■ **Dataset excerpts**:
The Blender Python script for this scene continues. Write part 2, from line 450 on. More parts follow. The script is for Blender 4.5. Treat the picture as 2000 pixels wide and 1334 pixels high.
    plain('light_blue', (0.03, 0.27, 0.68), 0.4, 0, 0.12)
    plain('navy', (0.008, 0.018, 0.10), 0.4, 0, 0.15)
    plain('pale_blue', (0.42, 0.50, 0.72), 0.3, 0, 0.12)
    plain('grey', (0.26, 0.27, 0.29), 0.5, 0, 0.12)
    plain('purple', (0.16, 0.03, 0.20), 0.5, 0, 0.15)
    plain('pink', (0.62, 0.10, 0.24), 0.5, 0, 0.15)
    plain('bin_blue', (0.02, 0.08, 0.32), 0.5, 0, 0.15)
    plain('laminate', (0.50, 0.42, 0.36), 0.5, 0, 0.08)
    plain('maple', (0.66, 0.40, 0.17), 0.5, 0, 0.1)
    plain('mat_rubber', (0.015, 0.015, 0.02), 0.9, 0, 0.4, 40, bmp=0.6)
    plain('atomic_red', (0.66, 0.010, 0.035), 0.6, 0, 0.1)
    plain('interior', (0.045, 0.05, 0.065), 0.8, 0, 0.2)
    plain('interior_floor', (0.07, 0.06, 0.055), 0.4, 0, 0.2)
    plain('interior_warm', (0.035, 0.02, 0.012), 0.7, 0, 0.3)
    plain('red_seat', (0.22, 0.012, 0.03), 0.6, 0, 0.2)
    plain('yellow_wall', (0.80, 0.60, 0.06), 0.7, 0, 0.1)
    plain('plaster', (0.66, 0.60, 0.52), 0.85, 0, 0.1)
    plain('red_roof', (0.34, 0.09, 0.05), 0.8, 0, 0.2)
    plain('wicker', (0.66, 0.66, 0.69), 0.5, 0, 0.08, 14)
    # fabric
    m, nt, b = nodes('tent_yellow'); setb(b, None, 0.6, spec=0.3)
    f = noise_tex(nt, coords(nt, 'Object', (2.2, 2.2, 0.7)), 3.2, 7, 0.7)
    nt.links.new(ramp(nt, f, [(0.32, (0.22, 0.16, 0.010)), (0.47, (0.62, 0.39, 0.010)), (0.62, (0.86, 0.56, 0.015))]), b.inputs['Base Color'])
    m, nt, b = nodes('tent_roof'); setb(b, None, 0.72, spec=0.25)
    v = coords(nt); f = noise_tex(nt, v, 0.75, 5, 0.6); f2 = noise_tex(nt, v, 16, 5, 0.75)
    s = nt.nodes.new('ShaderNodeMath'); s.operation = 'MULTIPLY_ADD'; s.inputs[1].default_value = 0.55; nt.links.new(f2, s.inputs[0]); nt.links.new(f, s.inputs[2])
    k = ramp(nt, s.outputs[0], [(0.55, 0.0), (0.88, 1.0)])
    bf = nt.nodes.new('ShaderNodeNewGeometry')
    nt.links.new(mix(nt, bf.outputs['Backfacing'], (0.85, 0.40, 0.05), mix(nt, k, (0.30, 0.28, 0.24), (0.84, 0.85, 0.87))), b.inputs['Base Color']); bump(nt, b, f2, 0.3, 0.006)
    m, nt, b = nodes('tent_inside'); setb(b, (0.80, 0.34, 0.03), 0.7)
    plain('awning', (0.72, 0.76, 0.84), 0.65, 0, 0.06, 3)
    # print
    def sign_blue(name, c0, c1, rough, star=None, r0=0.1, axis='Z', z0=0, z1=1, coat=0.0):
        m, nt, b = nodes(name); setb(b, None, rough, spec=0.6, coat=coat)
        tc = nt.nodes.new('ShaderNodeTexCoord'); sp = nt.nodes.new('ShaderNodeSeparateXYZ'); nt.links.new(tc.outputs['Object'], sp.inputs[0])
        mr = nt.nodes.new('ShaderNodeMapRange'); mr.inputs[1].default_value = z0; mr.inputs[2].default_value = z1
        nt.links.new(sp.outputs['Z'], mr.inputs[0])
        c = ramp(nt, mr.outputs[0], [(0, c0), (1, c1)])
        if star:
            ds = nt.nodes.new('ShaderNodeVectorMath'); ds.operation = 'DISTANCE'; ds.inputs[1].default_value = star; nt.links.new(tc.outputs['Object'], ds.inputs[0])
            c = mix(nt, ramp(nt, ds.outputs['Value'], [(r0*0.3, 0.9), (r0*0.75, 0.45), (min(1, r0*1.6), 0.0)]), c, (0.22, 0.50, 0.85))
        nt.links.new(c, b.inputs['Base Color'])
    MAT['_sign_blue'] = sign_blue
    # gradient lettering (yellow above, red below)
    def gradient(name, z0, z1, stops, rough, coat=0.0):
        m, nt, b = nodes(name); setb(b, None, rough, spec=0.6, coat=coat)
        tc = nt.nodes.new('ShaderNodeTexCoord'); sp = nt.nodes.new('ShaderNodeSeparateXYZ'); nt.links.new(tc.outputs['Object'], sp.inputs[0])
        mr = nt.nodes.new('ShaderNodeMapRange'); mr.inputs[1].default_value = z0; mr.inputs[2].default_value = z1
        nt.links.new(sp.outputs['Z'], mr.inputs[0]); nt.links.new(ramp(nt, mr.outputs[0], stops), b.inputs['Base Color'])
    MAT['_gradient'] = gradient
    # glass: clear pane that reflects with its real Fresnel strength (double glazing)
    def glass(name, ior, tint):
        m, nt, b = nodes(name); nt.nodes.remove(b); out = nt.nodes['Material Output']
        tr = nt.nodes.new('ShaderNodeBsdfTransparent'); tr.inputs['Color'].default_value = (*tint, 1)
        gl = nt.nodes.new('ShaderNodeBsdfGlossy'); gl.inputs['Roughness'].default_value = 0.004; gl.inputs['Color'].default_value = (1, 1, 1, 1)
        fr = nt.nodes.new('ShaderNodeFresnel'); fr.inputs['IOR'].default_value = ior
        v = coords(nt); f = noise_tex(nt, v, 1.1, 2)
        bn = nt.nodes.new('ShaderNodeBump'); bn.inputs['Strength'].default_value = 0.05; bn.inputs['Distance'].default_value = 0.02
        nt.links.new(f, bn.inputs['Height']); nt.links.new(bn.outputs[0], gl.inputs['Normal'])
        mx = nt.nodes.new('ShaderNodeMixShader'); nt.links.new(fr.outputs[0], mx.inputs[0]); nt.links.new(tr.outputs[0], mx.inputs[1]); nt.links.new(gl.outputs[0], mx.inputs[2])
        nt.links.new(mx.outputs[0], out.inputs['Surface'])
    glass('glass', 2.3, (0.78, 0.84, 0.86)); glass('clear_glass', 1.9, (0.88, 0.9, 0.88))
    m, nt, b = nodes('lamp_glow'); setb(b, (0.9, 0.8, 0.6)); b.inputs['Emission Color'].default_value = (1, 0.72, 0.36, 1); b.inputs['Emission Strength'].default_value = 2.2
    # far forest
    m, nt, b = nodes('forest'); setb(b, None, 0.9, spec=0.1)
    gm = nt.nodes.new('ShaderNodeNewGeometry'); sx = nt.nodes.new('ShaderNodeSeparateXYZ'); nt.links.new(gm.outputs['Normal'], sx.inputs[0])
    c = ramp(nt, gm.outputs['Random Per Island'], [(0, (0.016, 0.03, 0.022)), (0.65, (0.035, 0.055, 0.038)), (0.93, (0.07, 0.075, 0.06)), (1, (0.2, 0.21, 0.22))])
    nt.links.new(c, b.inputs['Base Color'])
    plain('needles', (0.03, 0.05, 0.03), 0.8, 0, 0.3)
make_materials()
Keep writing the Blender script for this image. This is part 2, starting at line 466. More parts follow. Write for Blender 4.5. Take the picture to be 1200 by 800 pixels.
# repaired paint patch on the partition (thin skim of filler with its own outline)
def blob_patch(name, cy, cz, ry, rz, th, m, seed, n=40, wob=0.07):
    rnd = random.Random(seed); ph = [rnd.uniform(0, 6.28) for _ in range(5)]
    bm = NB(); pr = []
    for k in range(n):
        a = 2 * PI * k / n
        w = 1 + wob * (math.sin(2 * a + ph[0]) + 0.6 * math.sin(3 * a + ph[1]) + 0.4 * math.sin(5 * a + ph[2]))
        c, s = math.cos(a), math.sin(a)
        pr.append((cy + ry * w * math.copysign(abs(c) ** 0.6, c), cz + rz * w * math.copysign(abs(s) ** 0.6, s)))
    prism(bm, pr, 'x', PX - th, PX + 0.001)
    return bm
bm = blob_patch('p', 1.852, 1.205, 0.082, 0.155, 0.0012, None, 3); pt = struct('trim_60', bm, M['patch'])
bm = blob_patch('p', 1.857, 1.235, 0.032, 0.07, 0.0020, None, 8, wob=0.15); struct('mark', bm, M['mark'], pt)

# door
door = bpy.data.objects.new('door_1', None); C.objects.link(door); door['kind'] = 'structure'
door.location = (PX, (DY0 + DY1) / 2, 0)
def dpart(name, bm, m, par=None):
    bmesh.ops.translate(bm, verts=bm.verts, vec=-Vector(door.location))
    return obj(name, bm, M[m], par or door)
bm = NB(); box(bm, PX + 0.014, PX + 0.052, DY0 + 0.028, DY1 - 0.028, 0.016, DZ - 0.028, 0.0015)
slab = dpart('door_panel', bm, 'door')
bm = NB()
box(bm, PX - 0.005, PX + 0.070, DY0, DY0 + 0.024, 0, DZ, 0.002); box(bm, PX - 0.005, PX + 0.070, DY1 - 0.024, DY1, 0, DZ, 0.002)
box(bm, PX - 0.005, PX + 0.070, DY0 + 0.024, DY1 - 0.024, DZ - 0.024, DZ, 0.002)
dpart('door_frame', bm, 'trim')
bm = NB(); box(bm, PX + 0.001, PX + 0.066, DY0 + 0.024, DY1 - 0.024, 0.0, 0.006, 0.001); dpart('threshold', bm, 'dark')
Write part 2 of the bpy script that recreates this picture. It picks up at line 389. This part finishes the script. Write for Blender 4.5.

■ **Given task**: Indicate how many lines of the material contain the string "script", giving the number and nothing more.

■ **Output for this task**: 3